● **THE TASK**: Of the lines below, how many hold the string "scene"? Give only the number.

● **RECORDS FOR THE TASK**:
☆ ☆ ☆ ☆

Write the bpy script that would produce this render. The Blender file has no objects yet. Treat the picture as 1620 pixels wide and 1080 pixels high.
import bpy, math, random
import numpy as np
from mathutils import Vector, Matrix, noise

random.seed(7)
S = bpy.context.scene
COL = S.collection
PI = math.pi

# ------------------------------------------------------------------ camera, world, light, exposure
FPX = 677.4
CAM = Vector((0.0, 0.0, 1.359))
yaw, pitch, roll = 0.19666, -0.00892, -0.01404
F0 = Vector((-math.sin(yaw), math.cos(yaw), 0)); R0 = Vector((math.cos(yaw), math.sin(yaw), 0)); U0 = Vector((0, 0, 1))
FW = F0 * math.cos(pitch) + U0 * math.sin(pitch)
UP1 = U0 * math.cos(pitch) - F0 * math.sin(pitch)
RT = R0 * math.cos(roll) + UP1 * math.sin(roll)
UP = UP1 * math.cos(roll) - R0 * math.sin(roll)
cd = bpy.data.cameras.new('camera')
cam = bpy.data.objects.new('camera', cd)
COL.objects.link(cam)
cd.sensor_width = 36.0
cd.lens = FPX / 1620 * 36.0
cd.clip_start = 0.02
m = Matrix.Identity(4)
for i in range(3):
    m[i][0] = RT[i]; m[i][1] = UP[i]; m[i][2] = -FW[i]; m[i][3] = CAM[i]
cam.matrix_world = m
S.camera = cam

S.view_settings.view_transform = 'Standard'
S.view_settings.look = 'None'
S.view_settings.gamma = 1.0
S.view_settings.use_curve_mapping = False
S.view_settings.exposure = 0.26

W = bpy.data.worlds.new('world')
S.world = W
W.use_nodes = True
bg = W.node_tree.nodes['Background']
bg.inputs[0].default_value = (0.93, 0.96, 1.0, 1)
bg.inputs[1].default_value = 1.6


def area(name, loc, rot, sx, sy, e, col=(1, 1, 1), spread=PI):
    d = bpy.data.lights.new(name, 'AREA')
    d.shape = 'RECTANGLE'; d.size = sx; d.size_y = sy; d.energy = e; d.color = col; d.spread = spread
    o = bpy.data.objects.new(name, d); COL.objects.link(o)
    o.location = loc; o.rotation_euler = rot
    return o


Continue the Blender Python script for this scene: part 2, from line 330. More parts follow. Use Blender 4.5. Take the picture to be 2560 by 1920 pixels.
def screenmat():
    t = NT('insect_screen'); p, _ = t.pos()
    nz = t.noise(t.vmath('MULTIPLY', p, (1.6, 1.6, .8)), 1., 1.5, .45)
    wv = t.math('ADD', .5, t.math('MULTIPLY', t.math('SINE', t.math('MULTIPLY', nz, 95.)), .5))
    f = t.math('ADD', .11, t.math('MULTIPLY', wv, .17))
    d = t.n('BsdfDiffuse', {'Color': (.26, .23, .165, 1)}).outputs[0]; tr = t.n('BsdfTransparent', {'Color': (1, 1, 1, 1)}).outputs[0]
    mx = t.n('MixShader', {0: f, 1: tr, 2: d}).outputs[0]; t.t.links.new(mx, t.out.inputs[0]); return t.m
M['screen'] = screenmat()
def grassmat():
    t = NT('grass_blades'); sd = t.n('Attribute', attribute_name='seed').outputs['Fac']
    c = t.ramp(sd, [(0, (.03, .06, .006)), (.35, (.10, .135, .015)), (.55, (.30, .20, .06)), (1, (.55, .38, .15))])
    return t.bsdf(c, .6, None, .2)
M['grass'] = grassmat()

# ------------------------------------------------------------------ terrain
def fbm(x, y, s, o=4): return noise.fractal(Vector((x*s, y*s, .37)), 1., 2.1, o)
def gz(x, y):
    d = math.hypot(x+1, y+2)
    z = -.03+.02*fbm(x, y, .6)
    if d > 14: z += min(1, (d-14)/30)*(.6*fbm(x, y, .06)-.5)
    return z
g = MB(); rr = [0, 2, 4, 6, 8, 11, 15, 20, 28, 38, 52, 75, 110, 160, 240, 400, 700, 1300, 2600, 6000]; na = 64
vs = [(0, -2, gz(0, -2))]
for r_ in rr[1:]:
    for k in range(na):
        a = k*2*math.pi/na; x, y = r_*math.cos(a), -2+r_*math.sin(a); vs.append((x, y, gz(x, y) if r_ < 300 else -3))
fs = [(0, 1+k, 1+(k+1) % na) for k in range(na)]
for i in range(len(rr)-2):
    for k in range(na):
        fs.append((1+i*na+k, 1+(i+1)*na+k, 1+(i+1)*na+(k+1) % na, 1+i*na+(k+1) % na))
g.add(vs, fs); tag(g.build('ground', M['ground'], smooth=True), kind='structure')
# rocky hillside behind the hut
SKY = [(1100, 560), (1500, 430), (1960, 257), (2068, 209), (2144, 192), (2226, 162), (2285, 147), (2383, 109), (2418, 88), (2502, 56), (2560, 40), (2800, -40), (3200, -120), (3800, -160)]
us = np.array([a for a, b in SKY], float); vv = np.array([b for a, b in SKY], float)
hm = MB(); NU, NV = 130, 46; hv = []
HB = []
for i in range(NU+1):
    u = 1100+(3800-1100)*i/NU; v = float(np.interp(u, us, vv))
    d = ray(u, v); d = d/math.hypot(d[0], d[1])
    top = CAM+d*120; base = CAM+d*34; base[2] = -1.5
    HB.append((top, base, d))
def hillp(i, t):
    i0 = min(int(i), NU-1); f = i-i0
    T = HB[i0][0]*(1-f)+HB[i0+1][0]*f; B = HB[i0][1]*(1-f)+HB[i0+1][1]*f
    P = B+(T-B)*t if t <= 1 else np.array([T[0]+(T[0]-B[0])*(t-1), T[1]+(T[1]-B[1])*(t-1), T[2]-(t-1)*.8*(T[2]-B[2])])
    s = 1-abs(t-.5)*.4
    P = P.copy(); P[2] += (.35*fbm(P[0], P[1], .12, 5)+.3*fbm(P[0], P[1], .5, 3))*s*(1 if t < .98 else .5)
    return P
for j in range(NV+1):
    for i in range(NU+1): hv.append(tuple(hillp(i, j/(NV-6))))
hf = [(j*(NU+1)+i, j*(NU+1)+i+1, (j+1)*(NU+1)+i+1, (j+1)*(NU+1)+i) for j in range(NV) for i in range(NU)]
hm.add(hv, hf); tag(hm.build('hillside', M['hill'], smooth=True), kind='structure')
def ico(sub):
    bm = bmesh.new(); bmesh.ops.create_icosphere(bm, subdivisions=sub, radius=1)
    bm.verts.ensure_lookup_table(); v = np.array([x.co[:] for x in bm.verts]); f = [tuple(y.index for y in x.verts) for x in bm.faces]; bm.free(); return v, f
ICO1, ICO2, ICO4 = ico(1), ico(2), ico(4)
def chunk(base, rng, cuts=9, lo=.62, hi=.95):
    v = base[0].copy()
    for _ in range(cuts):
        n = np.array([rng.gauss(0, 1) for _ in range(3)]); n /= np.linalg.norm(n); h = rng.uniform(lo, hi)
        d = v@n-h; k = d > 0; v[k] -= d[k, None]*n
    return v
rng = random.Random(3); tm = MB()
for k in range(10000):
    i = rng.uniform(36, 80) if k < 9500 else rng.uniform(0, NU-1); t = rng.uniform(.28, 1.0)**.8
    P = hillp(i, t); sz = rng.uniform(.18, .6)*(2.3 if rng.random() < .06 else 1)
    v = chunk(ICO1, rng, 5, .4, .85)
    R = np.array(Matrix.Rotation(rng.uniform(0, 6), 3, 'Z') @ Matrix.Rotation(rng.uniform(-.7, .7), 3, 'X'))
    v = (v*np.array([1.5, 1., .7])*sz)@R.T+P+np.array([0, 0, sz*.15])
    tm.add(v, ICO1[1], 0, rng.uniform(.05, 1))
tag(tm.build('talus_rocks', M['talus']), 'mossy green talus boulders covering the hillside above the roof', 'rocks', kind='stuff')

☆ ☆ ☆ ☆

● **FINISHED TASK**: 2